Recent research by Rich and colleagues has identified dairy effluent areas on free draining stony soils (that are typical on Canterbury dairy farms) as critical source areas for phosphorus leaching loss into groundwater. This is an important discovery because it makes it possible to treat the effluent to reduce the risk of phosphorus leaching from free draining stony soils.
In providing solutions to manage land, he and colleagues have developed many of the strategies available in New Zealand to mitigate contaminant losses to water. These form the backbone of many farm environment plan systems and will be widely used when plans become mandatory for all New Zealand farmers.
Rich incorporated many of these strategies into revisions of farm management software OVERSEER in the 2010s, and within the first tool to spatially quantify and manage losses – MitAgator, released by Ballance Agri-Nutrients in 2019.
He has played an active role in informing and questioning policy. For example, he showed that 77% of contaminant loads come from small, unfenced streams, meaning that policy to only fence large streams wouldn’t improve water quality. This analysis was voted the best paper in the Journal of Environmental Quality 2017-2019.
Outside of academia, Rich is Chief Scientist for the Our Land and Water National Science Challenge helping to lead a team of approximately 200 scientists in improving our land and water quality.
Rich is also a Professor at Lincoln University. His research career began at Cambridge University, where he was invited to study; he then worked at the United States Department of Agriculture before returning home to New Zealand.
He has received numerous international and New Zealand awards for his contributions to land and water science, including the USDA-ARS distinctions for outstanding research, OECD fellowships and the New Zealand Society of Soil Science’s top awards: the Norman Taylor and ML Leamy awards in recognition of contributions to New Zealand soil science and impact. He is a Fellow of the New Zealand Society of Soil Science and Royal Society Te Apārangi. He is also Editor-in-chief of the Journal of the Royal Society of New Zealand.

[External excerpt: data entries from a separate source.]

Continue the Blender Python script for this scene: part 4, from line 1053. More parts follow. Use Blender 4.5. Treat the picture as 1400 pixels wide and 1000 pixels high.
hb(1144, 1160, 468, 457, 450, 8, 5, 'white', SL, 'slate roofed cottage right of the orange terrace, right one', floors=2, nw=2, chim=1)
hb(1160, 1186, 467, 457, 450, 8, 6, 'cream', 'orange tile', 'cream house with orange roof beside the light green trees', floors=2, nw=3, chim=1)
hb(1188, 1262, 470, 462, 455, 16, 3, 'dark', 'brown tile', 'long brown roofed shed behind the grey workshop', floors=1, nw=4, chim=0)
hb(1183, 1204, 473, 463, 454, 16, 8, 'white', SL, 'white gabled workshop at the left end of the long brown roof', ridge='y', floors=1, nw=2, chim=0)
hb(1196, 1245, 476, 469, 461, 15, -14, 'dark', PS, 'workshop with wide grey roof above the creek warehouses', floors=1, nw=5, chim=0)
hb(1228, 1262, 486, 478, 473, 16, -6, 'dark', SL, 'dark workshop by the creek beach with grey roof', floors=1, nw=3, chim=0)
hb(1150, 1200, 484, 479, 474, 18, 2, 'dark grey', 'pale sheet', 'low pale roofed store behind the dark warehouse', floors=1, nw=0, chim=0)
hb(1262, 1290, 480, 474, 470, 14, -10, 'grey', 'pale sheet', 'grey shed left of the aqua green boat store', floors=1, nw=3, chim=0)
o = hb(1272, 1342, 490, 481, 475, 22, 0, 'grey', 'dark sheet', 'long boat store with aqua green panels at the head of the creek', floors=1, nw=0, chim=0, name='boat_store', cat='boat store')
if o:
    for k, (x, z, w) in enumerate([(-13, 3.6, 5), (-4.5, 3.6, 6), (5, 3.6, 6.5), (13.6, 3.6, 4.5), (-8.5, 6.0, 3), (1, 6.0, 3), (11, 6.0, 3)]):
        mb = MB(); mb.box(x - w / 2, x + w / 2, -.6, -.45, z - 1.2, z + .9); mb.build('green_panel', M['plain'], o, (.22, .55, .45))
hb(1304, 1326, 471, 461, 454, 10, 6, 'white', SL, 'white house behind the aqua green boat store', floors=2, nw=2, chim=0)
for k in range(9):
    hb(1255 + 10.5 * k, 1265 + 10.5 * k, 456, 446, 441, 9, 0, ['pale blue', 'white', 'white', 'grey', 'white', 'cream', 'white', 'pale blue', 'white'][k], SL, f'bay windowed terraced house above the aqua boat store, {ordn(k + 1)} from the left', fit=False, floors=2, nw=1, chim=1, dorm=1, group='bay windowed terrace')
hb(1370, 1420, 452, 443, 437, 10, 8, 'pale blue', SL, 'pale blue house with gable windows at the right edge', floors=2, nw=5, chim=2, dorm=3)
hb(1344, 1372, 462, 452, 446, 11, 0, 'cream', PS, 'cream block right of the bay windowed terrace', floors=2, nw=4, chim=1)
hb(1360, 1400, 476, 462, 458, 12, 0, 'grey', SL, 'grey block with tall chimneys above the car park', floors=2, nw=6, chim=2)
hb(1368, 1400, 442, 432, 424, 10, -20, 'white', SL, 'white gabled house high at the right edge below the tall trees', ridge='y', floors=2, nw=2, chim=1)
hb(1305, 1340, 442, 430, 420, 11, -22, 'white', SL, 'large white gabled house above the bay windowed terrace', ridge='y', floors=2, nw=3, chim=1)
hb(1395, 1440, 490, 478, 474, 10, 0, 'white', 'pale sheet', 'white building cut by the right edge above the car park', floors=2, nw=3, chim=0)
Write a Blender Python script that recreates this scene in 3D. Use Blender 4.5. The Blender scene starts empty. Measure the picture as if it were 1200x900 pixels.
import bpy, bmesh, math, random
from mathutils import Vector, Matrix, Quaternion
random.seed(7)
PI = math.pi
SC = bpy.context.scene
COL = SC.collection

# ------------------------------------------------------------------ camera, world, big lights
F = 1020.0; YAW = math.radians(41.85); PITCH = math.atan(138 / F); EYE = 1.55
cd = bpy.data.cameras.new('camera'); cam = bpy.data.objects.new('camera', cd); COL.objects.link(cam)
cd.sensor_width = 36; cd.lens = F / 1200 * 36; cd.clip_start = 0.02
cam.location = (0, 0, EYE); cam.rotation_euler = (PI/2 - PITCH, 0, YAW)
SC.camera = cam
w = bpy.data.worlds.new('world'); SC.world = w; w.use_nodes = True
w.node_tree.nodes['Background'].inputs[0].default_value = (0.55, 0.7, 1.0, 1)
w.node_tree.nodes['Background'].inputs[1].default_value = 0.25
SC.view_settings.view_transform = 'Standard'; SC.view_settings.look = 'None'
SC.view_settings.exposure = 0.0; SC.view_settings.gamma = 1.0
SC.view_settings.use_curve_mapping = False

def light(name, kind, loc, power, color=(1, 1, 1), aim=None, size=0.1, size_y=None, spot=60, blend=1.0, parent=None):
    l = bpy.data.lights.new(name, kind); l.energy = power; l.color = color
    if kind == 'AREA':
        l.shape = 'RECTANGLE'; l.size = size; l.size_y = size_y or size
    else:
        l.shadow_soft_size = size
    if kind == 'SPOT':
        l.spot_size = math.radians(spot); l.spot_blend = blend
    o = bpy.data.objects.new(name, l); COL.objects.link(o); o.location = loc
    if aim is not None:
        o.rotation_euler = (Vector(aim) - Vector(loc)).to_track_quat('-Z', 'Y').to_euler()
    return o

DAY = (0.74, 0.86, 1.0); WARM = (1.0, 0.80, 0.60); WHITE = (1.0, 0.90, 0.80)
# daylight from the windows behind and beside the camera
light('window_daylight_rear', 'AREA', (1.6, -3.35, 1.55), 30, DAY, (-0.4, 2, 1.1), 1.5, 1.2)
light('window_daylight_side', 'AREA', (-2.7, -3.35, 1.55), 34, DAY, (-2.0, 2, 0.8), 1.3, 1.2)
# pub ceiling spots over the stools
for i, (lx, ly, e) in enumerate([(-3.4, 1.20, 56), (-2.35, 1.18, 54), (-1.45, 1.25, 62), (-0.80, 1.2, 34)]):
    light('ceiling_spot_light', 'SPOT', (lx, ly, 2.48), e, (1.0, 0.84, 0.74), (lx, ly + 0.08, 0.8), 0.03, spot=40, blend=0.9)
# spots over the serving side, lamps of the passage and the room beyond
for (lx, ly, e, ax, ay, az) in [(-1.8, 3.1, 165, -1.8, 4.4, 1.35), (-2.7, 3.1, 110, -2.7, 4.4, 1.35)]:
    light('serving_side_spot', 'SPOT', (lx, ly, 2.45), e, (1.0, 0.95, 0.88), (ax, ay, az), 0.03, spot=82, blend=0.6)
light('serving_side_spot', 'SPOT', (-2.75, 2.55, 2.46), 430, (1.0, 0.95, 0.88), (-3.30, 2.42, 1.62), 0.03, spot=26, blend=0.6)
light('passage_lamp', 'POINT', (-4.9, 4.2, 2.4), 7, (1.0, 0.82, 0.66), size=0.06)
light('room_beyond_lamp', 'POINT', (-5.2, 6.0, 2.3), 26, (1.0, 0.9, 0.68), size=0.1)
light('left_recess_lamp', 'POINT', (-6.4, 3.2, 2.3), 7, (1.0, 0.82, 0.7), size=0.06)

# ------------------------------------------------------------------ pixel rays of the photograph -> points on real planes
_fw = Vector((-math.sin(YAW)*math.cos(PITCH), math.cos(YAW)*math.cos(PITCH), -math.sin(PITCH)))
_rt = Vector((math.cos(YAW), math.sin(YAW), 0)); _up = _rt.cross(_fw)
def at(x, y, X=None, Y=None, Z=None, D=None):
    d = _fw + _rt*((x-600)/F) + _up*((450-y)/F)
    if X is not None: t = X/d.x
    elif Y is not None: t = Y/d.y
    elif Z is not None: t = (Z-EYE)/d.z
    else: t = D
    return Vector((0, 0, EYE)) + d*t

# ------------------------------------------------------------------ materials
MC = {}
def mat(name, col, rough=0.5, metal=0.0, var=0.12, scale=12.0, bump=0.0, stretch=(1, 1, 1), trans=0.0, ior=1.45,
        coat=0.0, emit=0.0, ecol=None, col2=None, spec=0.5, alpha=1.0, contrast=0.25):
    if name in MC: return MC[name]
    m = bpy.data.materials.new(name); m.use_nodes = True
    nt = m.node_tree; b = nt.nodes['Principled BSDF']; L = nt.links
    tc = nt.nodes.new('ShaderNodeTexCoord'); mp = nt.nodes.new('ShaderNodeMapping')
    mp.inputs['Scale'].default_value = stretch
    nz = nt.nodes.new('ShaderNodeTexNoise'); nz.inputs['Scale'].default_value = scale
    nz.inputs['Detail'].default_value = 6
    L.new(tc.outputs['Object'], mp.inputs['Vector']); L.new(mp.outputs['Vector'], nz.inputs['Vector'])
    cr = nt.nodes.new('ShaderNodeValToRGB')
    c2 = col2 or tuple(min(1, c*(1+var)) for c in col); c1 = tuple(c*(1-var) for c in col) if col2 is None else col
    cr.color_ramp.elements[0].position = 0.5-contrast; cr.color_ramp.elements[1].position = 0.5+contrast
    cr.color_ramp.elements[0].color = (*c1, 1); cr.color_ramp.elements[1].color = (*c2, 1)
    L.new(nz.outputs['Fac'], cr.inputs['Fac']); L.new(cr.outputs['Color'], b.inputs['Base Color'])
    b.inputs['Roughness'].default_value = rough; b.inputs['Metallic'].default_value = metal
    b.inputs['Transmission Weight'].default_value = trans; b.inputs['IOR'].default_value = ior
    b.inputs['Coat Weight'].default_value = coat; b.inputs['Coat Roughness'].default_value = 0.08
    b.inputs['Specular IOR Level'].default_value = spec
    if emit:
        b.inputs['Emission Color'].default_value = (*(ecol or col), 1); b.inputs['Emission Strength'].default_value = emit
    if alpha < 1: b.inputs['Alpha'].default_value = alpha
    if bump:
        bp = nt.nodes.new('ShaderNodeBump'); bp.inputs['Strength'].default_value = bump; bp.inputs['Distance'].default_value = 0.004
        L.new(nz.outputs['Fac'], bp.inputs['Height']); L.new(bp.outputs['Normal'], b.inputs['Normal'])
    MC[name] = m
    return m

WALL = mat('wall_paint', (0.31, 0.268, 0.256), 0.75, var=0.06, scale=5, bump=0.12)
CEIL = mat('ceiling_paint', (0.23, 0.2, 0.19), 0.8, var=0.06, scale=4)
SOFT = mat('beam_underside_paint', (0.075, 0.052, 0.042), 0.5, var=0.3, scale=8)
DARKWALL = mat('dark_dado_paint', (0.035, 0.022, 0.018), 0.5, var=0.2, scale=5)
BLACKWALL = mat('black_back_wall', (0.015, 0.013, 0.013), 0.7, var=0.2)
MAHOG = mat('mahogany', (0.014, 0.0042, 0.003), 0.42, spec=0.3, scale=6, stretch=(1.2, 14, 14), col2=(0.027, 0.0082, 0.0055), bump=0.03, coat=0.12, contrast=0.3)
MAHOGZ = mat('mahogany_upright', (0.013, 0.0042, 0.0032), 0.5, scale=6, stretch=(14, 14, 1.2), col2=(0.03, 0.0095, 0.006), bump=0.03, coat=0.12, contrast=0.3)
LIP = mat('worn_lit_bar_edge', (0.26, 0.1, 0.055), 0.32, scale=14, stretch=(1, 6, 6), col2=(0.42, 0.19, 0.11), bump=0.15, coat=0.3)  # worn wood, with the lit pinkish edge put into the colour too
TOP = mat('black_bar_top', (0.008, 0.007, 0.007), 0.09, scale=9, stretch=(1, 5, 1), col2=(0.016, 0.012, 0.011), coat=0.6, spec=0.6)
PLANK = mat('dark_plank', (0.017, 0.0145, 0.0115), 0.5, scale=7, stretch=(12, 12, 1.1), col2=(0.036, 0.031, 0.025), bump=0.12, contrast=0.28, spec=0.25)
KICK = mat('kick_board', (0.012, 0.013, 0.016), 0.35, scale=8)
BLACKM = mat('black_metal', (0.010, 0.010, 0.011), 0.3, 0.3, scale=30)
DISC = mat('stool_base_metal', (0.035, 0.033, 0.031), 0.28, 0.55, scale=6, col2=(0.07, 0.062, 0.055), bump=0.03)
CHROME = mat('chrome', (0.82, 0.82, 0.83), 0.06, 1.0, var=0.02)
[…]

Rich feels honoured and humbled to receive the Hutton Medal, but is quick to acknowledge the contribution from friends and colleagues who have provided support and advice throughout his career. He also acknowledges the hard work of New Zealand farmers who have long relied on and used science in their daily business. Implementing science is needed now more than ever if we are to collectively meet our aspirations for healthy food and healthy land, water and air.
Award:
The Hutton Medal is awarded annually for animal sciences, earth sciences, or plant sciences, to the researcher who, working within New Zealand, has significantly advanced understanding through work of outstanding scientific or technological merit.
Citation:
To Richard William McDowell for outstanding contributions to the knowledge of contaminant losses from land to water, and informing farm management and environmental policy.